WSJ: As far as this shift away from having a money manager and brokerage firm under the same roof, what do you think it means for individual investors?

Mason: I don't know how much difference it's going to make to the individual investor. The real difference will be that individual organizations will continue to find it harder to sell their own product. And unlike others, I don't have a problem with them selling their own product because if it's monitored correctly, frankly, their own product might be as good as any other because their name and reputation is on it. But that's in the eyes of the beholder. I think that it probably will help the individual broker be in a little bit better position in his or her own mind to say I don't have any ax to grind. In the end, will it be a lot different in terms of the investor -- will they come out better? I don't think it's going to matter much. But time will tell.

WSJ: You are often asked about Legg Mason's plans to fill your job once you step down. Now you have just launched a project that is likely to take several years before it's all fully put together. How are you handling the succession question?

Mason: I have told the [Legg Mason] board that I would give them two years' notice, but that they should be working on the succession issue.
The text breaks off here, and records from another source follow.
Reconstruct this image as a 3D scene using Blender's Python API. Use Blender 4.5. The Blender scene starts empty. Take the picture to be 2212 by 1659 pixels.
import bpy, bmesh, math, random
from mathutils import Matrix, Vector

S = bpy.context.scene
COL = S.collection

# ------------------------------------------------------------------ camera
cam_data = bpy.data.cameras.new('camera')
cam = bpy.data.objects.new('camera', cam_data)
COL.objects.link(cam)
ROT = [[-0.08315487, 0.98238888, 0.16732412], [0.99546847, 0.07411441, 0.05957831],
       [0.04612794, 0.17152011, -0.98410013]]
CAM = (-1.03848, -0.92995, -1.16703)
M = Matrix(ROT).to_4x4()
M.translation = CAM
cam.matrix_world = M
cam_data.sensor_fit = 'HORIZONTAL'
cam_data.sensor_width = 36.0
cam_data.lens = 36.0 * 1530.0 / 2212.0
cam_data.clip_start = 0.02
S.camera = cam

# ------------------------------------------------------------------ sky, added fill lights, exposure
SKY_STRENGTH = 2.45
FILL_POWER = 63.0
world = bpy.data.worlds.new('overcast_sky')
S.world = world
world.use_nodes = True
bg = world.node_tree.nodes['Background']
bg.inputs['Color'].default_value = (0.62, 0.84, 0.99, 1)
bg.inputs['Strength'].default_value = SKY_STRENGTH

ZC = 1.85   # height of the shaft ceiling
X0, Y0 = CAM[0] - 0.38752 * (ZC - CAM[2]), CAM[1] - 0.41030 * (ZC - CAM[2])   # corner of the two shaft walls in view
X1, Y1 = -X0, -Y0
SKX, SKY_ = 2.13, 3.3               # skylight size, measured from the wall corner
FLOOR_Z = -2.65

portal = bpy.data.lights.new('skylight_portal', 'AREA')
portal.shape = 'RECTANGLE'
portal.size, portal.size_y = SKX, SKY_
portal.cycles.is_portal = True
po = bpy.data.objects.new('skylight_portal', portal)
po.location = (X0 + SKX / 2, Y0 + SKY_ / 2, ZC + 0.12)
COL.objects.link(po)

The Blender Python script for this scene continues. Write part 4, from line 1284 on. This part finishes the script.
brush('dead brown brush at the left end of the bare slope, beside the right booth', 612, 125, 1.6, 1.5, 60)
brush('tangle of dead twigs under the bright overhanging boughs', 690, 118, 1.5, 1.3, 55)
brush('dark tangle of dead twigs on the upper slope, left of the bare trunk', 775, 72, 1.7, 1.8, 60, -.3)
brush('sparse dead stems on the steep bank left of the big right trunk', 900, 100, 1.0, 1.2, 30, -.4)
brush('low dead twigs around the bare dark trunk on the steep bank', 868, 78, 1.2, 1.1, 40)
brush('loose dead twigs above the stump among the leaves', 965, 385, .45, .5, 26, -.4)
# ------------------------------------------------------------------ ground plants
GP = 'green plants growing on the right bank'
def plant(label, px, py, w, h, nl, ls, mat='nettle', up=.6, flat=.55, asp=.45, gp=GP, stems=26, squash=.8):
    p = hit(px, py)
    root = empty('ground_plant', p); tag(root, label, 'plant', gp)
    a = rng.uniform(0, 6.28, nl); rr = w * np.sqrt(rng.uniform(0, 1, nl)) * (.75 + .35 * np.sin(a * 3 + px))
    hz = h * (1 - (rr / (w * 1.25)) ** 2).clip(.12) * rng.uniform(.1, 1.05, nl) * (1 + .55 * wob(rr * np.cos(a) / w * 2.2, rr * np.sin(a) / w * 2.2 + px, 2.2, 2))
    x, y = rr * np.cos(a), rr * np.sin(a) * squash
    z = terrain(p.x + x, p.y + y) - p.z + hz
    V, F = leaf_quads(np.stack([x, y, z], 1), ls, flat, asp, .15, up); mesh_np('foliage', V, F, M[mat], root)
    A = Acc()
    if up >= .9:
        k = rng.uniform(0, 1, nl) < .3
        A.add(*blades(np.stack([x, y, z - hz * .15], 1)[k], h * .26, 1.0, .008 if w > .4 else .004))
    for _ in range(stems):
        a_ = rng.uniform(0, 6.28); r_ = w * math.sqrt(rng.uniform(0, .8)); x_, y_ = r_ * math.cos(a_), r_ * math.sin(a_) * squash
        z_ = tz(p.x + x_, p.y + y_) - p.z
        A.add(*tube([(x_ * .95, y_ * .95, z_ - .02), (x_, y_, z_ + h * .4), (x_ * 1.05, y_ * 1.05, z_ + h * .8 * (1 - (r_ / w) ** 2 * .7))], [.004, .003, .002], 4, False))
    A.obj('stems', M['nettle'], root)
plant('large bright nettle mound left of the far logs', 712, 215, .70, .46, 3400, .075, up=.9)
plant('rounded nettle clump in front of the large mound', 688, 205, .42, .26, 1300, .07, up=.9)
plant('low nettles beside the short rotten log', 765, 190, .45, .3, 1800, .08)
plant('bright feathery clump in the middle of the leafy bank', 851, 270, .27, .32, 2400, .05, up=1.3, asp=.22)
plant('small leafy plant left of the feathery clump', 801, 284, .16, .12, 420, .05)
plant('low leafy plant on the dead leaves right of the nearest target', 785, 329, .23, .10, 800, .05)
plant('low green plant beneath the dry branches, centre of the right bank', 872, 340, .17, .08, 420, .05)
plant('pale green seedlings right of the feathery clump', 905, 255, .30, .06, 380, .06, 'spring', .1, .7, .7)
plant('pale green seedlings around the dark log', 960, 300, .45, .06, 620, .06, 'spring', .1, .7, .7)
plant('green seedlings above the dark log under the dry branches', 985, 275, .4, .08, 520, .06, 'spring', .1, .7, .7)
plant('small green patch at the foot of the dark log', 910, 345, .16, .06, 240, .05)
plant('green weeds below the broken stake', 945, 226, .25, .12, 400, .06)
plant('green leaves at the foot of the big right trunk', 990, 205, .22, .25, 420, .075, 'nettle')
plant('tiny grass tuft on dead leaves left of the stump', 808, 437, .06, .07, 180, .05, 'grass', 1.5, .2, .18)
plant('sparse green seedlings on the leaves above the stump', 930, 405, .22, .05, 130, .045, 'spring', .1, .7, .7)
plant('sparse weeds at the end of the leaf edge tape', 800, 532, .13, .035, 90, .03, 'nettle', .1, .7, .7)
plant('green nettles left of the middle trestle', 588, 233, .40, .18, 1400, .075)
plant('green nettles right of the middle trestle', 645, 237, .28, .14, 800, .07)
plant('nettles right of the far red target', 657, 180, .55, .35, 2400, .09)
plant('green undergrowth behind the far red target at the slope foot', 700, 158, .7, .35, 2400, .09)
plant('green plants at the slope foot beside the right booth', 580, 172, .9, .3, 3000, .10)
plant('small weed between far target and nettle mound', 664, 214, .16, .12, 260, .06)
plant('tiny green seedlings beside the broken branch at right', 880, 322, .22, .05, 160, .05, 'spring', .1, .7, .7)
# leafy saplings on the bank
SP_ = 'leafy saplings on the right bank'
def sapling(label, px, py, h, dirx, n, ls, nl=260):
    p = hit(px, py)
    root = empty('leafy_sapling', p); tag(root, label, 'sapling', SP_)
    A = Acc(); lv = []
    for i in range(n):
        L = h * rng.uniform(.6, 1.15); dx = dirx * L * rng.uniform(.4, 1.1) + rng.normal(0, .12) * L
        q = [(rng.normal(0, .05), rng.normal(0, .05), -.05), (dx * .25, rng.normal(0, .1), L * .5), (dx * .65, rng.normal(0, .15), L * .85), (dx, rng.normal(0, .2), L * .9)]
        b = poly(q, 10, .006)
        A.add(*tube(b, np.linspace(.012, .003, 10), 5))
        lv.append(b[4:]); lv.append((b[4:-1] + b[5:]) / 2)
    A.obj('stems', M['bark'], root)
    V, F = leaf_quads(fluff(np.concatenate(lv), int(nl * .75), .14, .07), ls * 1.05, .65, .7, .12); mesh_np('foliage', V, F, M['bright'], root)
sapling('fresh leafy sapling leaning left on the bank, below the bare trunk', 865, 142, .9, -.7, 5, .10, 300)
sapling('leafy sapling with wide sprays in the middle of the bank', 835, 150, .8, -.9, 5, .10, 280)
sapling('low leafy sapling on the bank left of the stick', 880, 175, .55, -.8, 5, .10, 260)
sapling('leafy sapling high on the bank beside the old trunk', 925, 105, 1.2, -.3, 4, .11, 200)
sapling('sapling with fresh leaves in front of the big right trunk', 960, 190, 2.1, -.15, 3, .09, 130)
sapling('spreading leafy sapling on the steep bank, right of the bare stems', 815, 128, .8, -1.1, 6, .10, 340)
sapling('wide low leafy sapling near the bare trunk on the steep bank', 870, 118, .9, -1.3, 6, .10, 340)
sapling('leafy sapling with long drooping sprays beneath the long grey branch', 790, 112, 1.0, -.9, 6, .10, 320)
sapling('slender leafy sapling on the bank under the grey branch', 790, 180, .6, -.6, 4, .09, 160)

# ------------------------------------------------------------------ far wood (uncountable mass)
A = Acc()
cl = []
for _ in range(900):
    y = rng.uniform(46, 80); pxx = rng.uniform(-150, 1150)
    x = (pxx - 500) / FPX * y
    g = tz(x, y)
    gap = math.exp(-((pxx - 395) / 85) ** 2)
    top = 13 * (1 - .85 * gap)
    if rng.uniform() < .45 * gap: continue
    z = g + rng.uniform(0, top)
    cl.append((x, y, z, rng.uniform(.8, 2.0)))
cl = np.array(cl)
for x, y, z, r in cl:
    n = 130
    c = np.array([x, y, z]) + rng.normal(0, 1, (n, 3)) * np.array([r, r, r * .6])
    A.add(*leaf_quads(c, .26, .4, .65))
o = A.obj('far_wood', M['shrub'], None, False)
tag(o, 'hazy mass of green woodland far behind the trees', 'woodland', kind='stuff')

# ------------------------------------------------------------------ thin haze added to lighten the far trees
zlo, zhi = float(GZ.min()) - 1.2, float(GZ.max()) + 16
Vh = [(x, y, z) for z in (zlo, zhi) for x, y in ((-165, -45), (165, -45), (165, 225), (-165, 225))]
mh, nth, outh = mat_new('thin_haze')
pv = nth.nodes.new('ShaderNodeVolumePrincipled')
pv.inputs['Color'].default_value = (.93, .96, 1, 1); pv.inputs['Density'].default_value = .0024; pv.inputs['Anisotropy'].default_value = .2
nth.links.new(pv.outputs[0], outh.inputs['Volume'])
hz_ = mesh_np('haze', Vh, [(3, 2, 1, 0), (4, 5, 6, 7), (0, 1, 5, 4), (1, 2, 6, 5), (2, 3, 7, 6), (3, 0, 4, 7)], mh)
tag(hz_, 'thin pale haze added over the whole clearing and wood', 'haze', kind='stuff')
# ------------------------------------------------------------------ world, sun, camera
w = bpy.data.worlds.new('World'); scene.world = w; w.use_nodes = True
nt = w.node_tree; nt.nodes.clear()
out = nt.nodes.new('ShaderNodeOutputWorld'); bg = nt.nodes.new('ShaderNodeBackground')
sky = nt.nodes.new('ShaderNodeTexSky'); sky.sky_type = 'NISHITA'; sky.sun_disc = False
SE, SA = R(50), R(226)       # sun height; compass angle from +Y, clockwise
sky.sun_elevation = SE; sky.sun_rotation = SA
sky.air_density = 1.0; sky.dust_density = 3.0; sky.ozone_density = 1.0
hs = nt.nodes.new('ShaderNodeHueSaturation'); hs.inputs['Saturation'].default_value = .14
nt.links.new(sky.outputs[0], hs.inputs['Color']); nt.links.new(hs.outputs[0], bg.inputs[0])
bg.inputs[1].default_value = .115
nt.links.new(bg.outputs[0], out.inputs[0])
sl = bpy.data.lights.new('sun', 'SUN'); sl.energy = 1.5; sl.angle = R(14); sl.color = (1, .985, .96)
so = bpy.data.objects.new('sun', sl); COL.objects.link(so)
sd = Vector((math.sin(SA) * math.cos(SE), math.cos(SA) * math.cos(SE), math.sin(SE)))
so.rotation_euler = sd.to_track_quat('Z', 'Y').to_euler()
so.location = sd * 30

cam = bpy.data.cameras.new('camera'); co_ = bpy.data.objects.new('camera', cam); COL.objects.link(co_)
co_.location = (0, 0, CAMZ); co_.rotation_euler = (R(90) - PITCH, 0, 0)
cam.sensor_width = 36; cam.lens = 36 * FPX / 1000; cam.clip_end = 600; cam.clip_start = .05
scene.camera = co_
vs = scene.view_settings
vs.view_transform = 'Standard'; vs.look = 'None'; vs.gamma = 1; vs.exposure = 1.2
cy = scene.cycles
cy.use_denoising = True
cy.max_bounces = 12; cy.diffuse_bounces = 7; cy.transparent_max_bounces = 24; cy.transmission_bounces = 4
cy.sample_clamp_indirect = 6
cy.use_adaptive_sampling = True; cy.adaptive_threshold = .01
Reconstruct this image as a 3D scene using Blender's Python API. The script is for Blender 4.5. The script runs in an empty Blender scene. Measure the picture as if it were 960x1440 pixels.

As it relates to this transaction, I have told them I will certainly stay for at least two years to guide it through.

The board has been very diligent on this issue and has been working on it pretty consistently over the last 15 to 18 months and has had quite a bit of deliberation on the subject and it is my opinion that they are going to soon come forth with their viewpoints.

I would anticipate that this would take place in the not distant future and that we would look for a transition that would run over a two-year period or more. The hope is that this is all soft-landed and the company will be positioned to go forward over the next five to 10 years.

WSJ: Are you looking forward to finally kicking back after all these years?

Mason: One of the things I look forward to is not being the last car out of the parking lot. The board and others say 'Well, just cut back, do less and have other people doing other things,' and we've certainly done some of that. But with the job I have, you can't do half the job. You either do it or you don't do it.